Karl Ackermann // ★★★★ All About Jazz (August 1, 2020)

When pianist/composer/conductor Horace Tapscott founded the Pan Afrikan People’s Arkestra (PAPA) in 1961, it was by design a support collective for all arts, bringing pride to the black community, specifically that of South-Central Los Angeles. PAPA signified social activism, teaching empowerment, and advocating Tapscott’s belief that channeling African ancestral roots was a key to succeeding. Tapscott, who died in 1999, had forsaken wider recognition to bring music and teaching to his community, but his catalog has seen a revived interest with four recent reissues. Ancestral Echoes—The Covina Sessions, 1976, the latest from the Dark Tree label was something of an open-house jam session that likely included some Watts neighborhood musicians not documented for the credits.

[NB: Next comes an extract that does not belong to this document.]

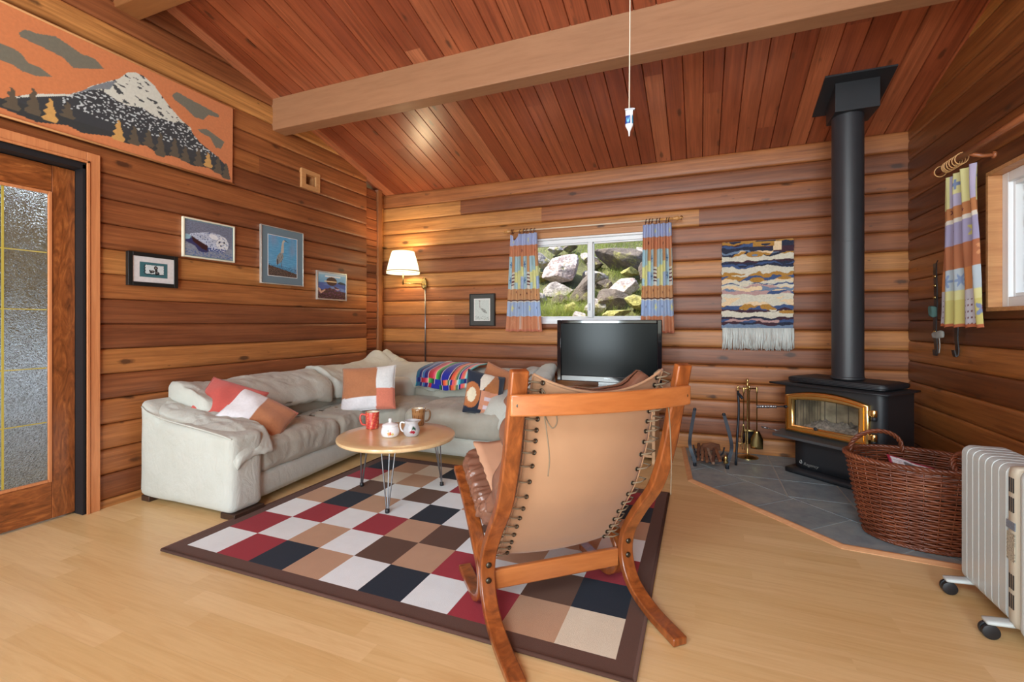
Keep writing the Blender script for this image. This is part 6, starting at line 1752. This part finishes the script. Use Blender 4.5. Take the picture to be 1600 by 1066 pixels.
def cur_right(u, v):
    uu = (u * 1.5 + 0.1) % 1.0
    if v > 0.86: return (150, 170, 210) if flower(uu, v, 0.3, 0.93, 0.035, 0.5, 4) or flower(uu, v, 0.8, 0.92, 0.035, 0.5, 4) else (YL if (uu < 0.45 or uu > 0.62) else (214, 206, 232))
    if v > 0.78: return (208, 202, 228) if uu > 0.45 else YL
    if v > 0.70: return MRN if flower(uu, v, 0.5, 0.75, 0.02, 0.5) or flower(uu, v, 0.15, 0.74, 0.014, 0.5) else (214, 150, 100)
    if v > 0.675: return WHT
    if v > 0.53: return (228, 222, 140) if flower(uu, v, 0.3, 0.60, 0.05, 0.5, 5) else (MRN if flower(uu, v, 0.72, 0.62, 0.018, 0.5) else (192, 186, 218))
    if v > 0.375: return (238, 180, 130) if flower(uu, v, 0.65, 0.47, 0.05, 0.5, 5) else (206, 136, 96)
    if v > 0.235: return (162, 186, 222) if flower(uu, v, 0.4, 0.30, 0.05, 0.5, 6) or flower(uu, v, 0.85, 0.30, 0.045, 0.5, 6) else ((214, 228, 236) if uu > 0.25 else (228, 160, 100))
    if v > 0.175: return YL if uu > 0.3 else (226, 224, 230)
    if v > 0.02:
        if flower(uu, v, 0.62, 0.12, 0.018, 0.5): return (214, 120, 90)
        if flower(uu, v, 0.62, 0.11, 0.055, 0.5, 5): return (158, 176, 214)
        if uu < 0.3: return MRN if abs(math.sin(uu * 60)) * abs(math.sin(v * 80)) > 0.85 else (226, 224, 232)
        return (234, 228, 150)
    return (216, 130, 90)
def curtain(root_name, label, loc, rz, wt, wb, h, folds, colfn, seed, skew=0.0, amp=0.022, dip=None):
    def pos(u, v):
        w_ = wb + (wt - wb) * v ** 0.7; x = (u - 0.5) * w_ + skew * (1 - v)
        a = amp * (0.55 + 0.45 * v) * math.sin(2 * PI * folds * (u + 0.02 * nz(u * 3, v * 2, seed))) + 0.010 * nz(u * 5, v * 3, seed)
        z = -h + h * v + 0.004 * math.sin(2 * PI * folds * u + 1)
        if v > 0.94: z -= 0.010 * (0.5 + 0.5 * math.cos(2 * PI * folds * u)) * (v - 0.94) / 0.06
        if dip and v > 0.9: z -= 0.065 * math.exp(-((u - dip) / 0.085) ** 2) * (v - 0.9) / 0.1
        return Vector((x, a, z))
    o = panel(root_name, 1, 1, 150, 180, colfn, M['curtain'], pos); o.location = loc; o.rotation_euler = (0, 0, rz)
    s_ = o.modifiers.new('s', 'SOLIDIFY'); s_.thickness = 0.0025
    return tag(o, label, 'curtain')
t = NT('curtain_cotton'); a = t.new('ShaderNodeAttribute', attribute_name='Col'); t.l.new(a.outputs[0], t.b.inputs['Base Color']); t.b.inputs['Roughness'].default_value = 0.85
tr = t.new('ShaderNodeBsdfTranslucent'); t.l.new(a.outputs[0], tr.inputs[0]); mx = t.new('ShaderNodeMixShader'); mx.inputs[0].default_value = 0.45
t.l.new(t.b.outputs[0], mx.inputs[1]); t.l.new(tr.outputs[0], mx.inputs[2]); t.l.new(mx.outputs[0], t.out.inputs[0]); M['curtain'] = t.m
curtain('curtain', 'patterned blue and orange curtain at the left side of the back window', (-1.672, 4.455, 2.070), 0, 0.290, 0.405, 1.005, 5, cur_back(0.0), 1.0, dip=0.16)
curtain('curtain', 'patterned blue and orange curtain at the right side of the back window', (-0.365, 4.455, 2.066), 0, 0.250, 0.300, 1.005, 5, cur_back(0.45), 5.0)
curtain('curtain', 'yellow and orange flower patterned curtain on the right hand wall', (1.425, 3.545, 2.050), -PI / 2, 0.36, 0.50, 0.925, 4, cur_right, 9.0, 0.0, 0.026)
# rods
M['rodwood'] = wood('turned_wood', rgb(188, 130, 70), rgb(214, 160, 96), 'X', 1.0, 0.35, 20.0, 0.3)
M['rodred'] = wood('stained_rod', rgb(150, 86, 52), rgb(176, 108, 68), 'X', 1.0, 0.35, 20.0, 0.3)
M['ringdark'] = plain('dark_ring', rgb(92, 52, 34), 0.35)
M['ringlite'] = plain('light_ring', rgb(206, 158, 104), 0.35)
def finial(bm, x, s):
    lathe(bm, [(0.008, 0), (0.016, s * 0.006), (0.013, s * 0.014), (0.020, s * 0.028), (0.021, s * 0.040), (0.013, s * 0.056), (0.009, s * 0.062), (0.013, s * 0.070), (0.009, s * 0.082), (0.002, s * 0.086)] , 20, (x, 0, 0), axis='X')
r1_ = empty('curtain_rod', (-1.01, 4.455, 2.096), 0, 'slim curtain rod with turned wooden ends over the back window', 'curtain rod')
bm = B(); tube(bm, [(-0.80, 0, 0), (0.78, 0, 0)], 0.007, 12); obj('rod', bm, plain('rod_cream', rgb(224, 206, 180), 0.4), r1_, smooth=True)
bm = B(); lathe(bm, [(0.012, -0.80), (0.012, -0.66)], 16, axis='X'); finial(bm, -0.80, -1); obj('finial', bm, M['rodwood'], r1_, smooth=True)
bm = B(); lathe(bm, [(0.012, 0.66), (0.012, 0.78)], 16, axis='X'); finial(bm, 0.78, 1); obj('finial', bm, M['rodwood'], r1_, smooth=True)
for xx in (-0.835, 0.85):
    bm = B(); tube(bm, crom([(xx, 0.105, 0.03), (xx, 0.05, 0.005), (xx, 0.0, -0.014), (xx, -0.015, 0.0)], 5), 0.003, 6); lathe(bm, [(0.012, 0), (0.012, -0.004)], 14, (xx, 0.108, 0.03), axis='Y'); obj('bracket', bm, M['abrass'], r1_, smooth=True)
def ring(parent, x, rr2, m, lean=0.0):
    bm = B(); tube(bm, [(x + lean * math.sin(2 * PI * k / 24) * rr2, rr2 * math.cos(2 * PI * k / 24), rr2 * math.sin(2 * PI * k / 24) - rr2 * 0.3) for k in range(24)], 0.0032, 6, closed=True)
    obj('curtain_ring', bm, m, parent, smooth=True)
for x_ in (-0.79, -0.775, -0.70, -0.66, -0.63, -0.585, -0.545, 0.545, 0.575, 0.60, 0.64, 0.665, 0.725, 0.745): ring(r1_, x_, 0.021, M['ringdark'], 0.25)
r2_ = empty('curtain_rod', (1.405, 2.98, 2.115), -PI / 2, 'thick reddish wooden curtain rod with pale rings on the right hand wall', 'curtain rod')
bm = B(); tube(bm, [(-0.80, 0, 0), (0.60, 0, 0)], 0.017, 16); lathe(bm, [(0.017, -0.80), (0.021, -0.806), (0.017, -0.815), (0.022, -0.835), (0.019, -0.852), (0.006, -0.86)], 16, axis='X'); obj('rod', bm, M['rodred'], r2_, smooth=True)
for k, x_ in enumerate((-0.755, -0.66, -0.645, -0.63, -0.60, -0.57, -0.535, -0.50)): ring(r2_, x_, 0.031, M['ringlite'], 0.3)
bm = B(); tube(bm, [(-0.42, 0.0, -0.01), (-0.42, 0.06, -0.03), (-0.42, 0.108, -0.03)], 0.011, 10); lathe(bm, [(0.020, 0), (0.020, -0.012)], 16, (-0.42, 0.112, -0.03), axis='Y'); obj('bracket', bm, M['rodred'], r2_, smooth=True)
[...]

PAPA worked as a rotation of musicians that often changed considerably from one project to another. Of the twenty-four known participants on Ancestral Echoes, only flutists Adele Sebastian and Aubrey Hart, and poet/percussionist Kamau Daéood, were part of the live 1972-1981 compilation Live at I.C.U.U. (Soul Jazz Records, 2019).

Daéood, at Tapscott’s request, had written the verse that accompanies the pianist’s nineteen-minute “Ancestral Echoes,” a composition that appeared in a much shorter version on Daéood’s Leimert Park (Mama Records, 1996). That album included Tapscott and his regular bassist Roberto Miranda. Daéood’s recitation gives way to an extended Tapscott solo after two minutes, morphing into an orchestrated masterwork with electrifying solos from trumpeter Steven Smith and soprano saxophonist Jesse Sharps. Tapscott’s quartet of Andrew CyrilleCecil McBee, and John Carter recorded “Sketches of Drunken Mary” on the seminal recording Dark Tree (HatOLOGY, 1989), over twenty years after this version. Flutist Hart and alto saxophonist Michael Session create a whirling back-and-forth dialog bookended by Tapscott’s expansive solos. At nearly a half-hour, the closing track “Eternal Egypt Suite” features an ethereal Sebastian flute in its opening segment, shifting to an Afro-Cuban theme, free improvisation from tenor saxophonist Fuasi Abdul-Khaliq, and finally, a lush, orchestral finish.

Tapscott’s music, particularly with the Pan Afrikan People’s Arkestra, is traditional in a way we rarely think of as tradition. The pianist/composer created and fostered multiple generations of Watts musicians through the nurturing of a sweeping philosophy of autonomous and organic creation with origins in Africa and South- Central LA. The reality Tapscott presents on Ancestral Echoes, plays out at the crossroad of music and values.